The association recently secured a $10,000 State Government community safety grant for a ‘no cash on premises’ program.
“This is a start of a series of strategies,” Leading Sen Const King said.
“All of the traders are absolutely wrapt in the support that Victoria Police and Geelong council have put in place for them.”
Police implemented the program in Pakington Street following a spate of burglaries earlier this year, after trailing a similar program in Ocean Grove.
“The grant was an opportunity to introduce that strategy to the traders along the entire length of the street in the hope we would get similar result,” Leading Sen Const King said.
“They don’t currently have the issue in Pakington street that they had six months ago but that’s not to say that issue won’t come back.”
The State Government recently came under fire for the grant’s lack of funding for security cameras in the street.
Police Minister Lisa Neville later explained that the grant application did not request cameras.
But security cameras were “not a be all and end all” solution for Pakington Street, Leading Sen Const King explained.
“You can’t just put cameras up in Pakington Street and say hallelujah it’s covered,” he said.
“And it would be no mean feat to put cameras along the entire length of Pakington Street.”

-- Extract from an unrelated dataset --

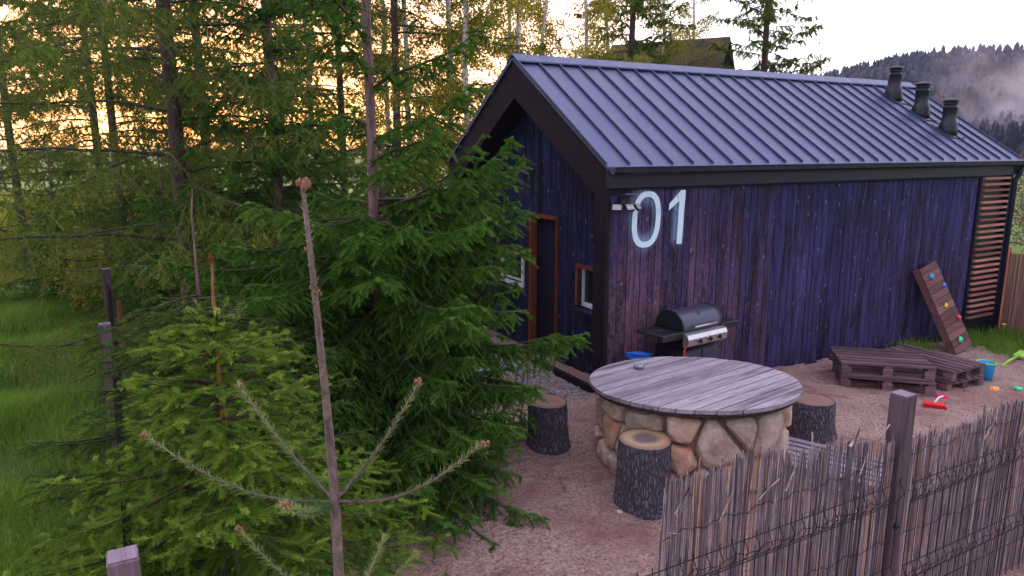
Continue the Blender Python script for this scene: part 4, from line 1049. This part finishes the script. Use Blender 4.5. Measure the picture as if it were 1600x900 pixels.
# leader bud for young spruce, leaders for grey one
m = MB(); m.hull([(-1.30+.014*cos(a)*s_, 3.10+.014*sin(a)*s_, 2.53+z) for a in [i*pi/4 for i in range(8)] for s_, z in ((1, 0), (.9, .02), (.3, .045))])
tD = [o for o in bpy.data.objects if o.get('label', '').startswith('young yellow green')][0]
bo = m.build('leader_bud', M['orange_wood'], tD); bo.location = (1.30, -3.10, -.03)

# ---- larch generator: long limbs with hanging twigs carrying tufts
def larch(label, loc, rz, seed, H, z0, zt, rad, nlimb, K=16, hangl=(.25, .75), tr=(.12, .03), twig_step=.06, mat='larch', parent=None, ln=.022, wd=.0036, e=(-.1, .35)):
    rng = np.random.default_rng(seed); t = thing('larch_tree', label, 'tree', loc, rz)
    pts, rd = wobble(H, tr[0], tr[1], 12, rng, .05); trunk_mesh('trunk', pts, rd, M['tbark_dark'], t)
    limbs = []; A = []; B = []; Tw = []
    for i in range(nlimb):
        z = z0+(zt-z0)*(i+rng.random())/nlimb; az = rng.uniform(0, 2*pi); L = rad(z)*rng.uniform(.65, 1.15); ns = max(4, int(L/.18)); p = np.array([0, 0, z]); P = [p]; el = rng.uniform(*e); azw = az
        for j in range(ns):
            azw += rng.normal(0, .10); ee = el-.55*sin(j/ns*pi)*.6+.35*(j/ns)**2+rng.normal(0, .06); p = p+np.array([cos(azw)*cos(ee), sin(azw)*cos(ee), sin(ee)])*L/ns; P.append(p)
        P = np.array(P); limbs.append((P, .004+.0055*L))
        nt_ = int(L/twig_step); tt = rng.uniform(.12, 1, nt_); f = tt*ns; i0 = np.minimum(f.astype(int), ns-1); S = P[i0]+(P[i0+1]-P[i0])*(f-i0)[:, None]
        ll = rng.uniform(hangl[0], hangl[1], nt_)*(1.1-.5*tt); a2 = rng.uniform(0, 2*pi, nt_)
        D = np.stack([np.cos(a2)*.75, np.sin(a2)*.75, rng.uniform(-.4, .35, nt_)], 1); Q = S; sg = 5
        for j in range(sg):
            D2 = norm(D+np.array([0, 0, -1.0*(j+.3)/sg*1.4])+rng.normal(0, .1, D.shape)); N_ = Q+D2*(ll/sg)[:, None]; A.append(Q); B.append(N_); Tw.append(rng.uniform(0, .8, nt_))
            if j in (1, 2, 3):
                a3 = rng.uniform(0, 2*pi, nt_); D3 = norm(np.stack([np.cos(a3), np.sin(a3), np.full(nt_, -.7)], 1)); A.append(N_); B.append(N_+D3*(ll*rng.uniform(.12, .35, nt_))[:, None]); Tw.append(rng.uniform(.2, 1, nt_))
            Q = N_
    A, B, Tw = map(np.concatenate, (A, B, Tw)); L = np.linalg.norm(B-A, axis=1)
    crown_mesh2(rng, t, limbs, A, B, Tw, K, ln, wd, M[mat])
    return t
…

Cameras had been effective in Geelong CBD, but Pakington Street had a vastly different structure, Leading Sen Const King said.
“Remember Geelong also has a nightlife – there’s still some work to go until we decide whether it would be an effective tool in Pakington Street.”
The new traders association would allow police to implement street-wide crime fighting strategies, Leading Sen Const King said.
Traders’ after hours contact details would allow police to share recommendations to “target harden” business, rather than officers going “door to door”, he said.